Laura Michet's Blog

Visited Sugar Loaf Hill/Santa Fe Hill

A few weeks ago, I received an email from a reader of this blog, Eliot, telling me to head up a hill next to the 110 to watch a helicopter install power lines in Arroyo Seco. I was unable to go - luckily, I saw cool footage of the installation online later that weekend.

I did want to head up that hill, though! It's got two names - Santa Fe hill, or Sugar Loaf Hill - and it's yet another non-public-park undeveloped hilltop in NELA. And instead of views of downtown, it provides great views of Highland Park, the freeway, and the Arroyo Seco, which is a channelized stream with a bike path inside it. (I wrote about it on Cohost a long time ago, but that post isn't here.)

Eliot told me how to get onto the hill from the southwest. You can park anywhere nearby, then head up to the end of Hardison Way. There, a driveway slopes uphill sharply to the northeast; the spot where the driveway meets the road has a little path leading northwest onto the hillside. Right now it is choked with mustard, but just push through (and wear long pants):

sugar loaf hill

IMG_4884

IMG_4887

That path heads out to a freeway overlook: a sheer drop where you can see cars rushing past, and get a view down into theArroyo Seco bike path. You can also see down into the Arroyo Seco Tiny Home development, a kind of transitional housing facility that's wedged right between the freeway and a neighboring park. There are a couple lawn chairs hidden in the long grass here, and a table.

IMG_4895

IMG_4894

If you head back toward the driveway a few yards, you'll find a very steep uphill path leading toward the top of the hill. The views from up there are even better - it's definitely one of those spots where you can kind of linger in the contrast between undeveloped, "wild" land and the overwhelming pressure of urban sounds and vistas. The freeway can be really loud, but you are high, high up above it, above a slope so steep it's very nearly a cliff.

the101

That contrast is the thing I like best about all these hilltop walks - the sense that you are both far away from the city, but also completely swallowed-up by it. You can see everything! You can stand in a micro-scale sagebrush wilderness and point at every neighborhood you recognize, and gesture at the intersections where your favorite food spots probably are, and knit your mental map of the geography together. It's a truly surreal experience. This hilltop is one of the ones where that contrast is most extreme. I liked it a lot.

I saw a lot of cool plants up here, two midday coyotes, and what I think was a red-shouldered hawk (but I could not take a photo of it). The hawk in particular was very cool, since it was flying at basically head-level to us, not too far away from the hilltop. At this height, you are a peer to the hawks hunting in the arroyo, basically.

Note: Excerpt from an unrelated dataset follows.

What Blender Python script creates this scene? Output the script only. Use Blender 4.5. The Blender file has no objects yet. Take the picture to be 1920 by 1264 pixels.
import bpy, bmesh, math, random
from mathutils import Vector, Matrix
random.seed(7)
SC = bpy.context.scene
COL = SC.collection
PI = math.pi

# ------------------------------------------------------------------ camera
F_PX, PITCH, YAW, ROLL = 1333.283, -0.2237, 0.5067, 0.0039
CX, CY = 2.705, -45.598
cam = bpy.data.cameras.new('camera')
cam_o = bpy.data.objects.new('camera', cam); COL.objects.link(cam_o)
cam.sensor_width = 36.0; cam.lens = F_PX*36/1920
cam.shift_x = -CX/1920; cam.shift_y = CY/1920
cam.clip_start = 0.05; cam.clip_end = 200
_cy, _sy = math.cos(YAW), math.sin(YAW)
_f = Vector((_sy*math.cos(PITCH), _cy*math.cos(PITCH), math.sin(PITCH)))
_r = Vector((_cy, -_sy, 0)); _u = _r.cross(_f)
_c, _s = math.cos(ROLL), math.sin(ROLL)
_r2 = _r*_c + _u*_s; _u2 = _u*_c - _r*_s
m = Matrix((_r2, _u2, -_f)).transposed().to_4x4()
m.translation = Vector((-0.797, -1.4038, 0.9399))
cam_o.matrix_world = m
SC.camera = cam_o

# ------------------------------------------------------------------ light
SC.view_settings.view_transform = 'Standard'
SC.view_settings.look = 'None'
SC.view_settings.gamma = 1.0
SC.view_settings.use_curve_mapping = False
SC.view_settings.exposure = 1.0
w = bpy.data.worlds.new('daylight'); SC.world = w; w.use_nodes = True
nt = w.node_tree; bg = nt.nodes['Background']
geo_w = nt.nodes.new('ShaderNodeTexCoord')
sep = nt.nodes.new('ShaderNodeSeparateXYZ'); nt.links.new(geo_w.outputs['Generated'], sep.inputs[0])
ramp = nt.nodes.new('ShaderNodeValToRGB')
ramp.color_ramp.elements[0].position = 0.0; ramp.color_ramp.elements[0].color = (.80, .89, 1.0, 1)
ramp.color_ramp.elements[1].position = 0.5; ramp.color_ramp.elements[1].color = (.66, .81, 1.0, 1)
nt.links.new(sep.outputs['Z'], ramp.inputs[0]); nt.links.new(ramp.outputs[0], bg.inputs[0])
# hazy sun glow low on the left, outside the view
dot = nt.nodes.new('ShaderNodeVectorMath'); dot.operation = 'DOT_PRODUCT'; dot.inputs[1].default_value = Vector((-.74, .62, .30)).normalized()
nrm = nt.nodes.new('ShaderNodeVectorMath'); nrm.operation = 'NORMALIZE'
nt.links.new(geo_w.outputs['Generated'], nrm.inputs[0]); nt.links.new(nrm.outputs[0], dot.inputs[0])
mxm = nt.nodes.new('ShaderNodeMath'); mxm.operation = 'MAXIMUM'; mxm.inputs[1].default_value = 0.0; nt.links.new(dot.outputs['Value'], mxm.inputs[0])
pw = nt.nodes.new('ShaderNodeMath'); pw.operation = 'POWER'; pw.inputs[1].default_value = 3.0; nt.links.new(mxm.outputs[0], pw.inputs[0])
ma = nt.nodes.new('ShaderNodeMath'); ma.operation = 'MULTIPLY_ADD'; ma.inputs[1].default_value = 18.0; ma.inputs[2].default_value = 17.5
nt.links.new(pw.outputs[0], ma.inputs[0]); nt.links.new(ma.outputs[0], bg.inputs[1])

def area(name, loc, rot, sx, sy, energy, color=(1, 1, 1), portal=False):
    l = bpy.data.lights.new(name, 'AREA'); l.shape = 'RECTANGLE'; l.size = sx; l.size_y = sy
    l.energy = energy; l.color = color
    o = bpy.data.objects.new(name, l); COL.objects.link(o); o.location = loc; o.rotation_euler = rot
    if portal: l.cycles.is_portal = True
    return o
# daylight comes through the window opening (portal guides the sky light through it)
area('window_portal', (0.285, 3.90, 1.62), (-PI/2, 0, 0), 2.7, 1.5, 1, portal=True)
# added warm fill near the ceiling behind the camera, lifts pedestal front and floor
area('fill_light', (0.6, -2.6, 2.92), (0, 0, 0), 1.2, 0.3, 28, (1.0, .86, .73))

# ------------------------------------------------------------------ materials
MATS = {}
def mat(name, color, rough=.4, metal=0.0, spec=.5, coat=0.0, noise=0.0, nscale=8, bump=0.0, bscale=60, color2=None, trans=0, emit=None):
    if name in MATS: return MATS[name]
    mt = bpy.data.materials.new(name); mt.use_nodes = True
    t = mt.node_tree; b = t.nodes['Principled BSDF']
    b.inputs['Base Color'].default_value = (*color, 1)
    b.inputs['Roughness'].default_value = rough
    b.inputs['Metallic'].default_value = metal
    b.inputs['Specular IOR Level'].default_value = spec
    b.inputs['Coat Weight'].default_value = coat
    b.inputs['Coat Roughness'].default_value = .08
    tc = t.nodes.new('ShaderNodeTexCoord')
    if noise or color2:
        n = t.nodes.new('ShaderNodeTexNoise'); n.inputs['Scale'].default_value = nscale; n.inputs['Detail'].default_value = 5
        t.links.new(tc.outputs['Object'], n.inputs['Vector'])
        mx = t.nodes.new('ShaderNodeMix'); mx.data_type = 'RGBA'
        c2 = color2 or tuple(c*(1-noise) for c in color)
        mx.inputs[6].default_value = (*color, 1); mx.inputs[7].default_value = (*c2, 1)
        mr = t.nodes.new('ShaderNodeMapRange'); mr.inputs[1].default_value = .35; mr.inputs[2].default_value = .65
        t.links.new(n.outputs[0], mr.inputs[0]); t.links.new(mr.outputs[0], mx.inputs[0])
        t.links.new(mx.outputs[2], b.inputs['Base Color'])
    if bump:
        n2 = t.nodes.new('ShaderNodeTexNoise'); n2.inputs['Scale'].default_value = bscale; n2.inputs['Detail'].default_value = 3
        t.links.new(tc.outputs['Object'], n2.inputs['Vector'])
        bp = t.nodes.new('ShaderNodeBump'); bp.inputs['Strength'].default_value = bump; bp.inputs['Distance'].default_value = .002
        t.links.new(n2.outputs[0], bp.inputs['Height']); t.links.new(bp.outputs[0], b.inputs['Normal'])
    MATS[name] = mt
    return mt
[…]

The strangest thing I saw up here however was human-created. If you explore long enough, you may find a work-in-progress dirt bike jump course.

IMG_4913

Some of the jumps are solid packed dirt, but some are more hugelkultur-style. I don't think this is a good idea? Just past the very crunchy ramp pictured below, you'll find a steep, clifflike slope leading down to a train track. If you do this jump wrong - and with a surface like that, it looks hard to do this jump right - you'll be getting the world's most-urban wilderness air rescue.

IMG_4912

Heads up, if you are the mysterious person (or people) building this dirt bike course: don't hurt yourself!! Also I found all your tools!! Come get your tools!!! Someone's going to walk away with all your shovels!!! Take care of yourself!!!!

The tension between people's desire to experience nature but also have fun is something I've been fascinated with recently. So many people, given the chance, would choose above all to have a kind of motorized fun in nature. And I know that telling people to not do this shit might come across to some as, like, huge cop energy.

But also: all these hilltops left out here are kind of precious. We only have so many of them. I think we have to be more careful with them than this! If your teen is building a dirt bike jump course on Sugar Loaf Hill, please introduce them to urban road cycling or something. Get them doing some night rides. You can have fun breaking the rules on two wheels (laudable, natural) without also digging giant holes between all the native plants that are barely hanging on over here (antisocial, you'll break your neck and die, nobody will hear you screaming over the freeway noise).

IMG_4907

Anyway, I highly recommend giving this one a climb. Thank you to Eliot for telling me about it!!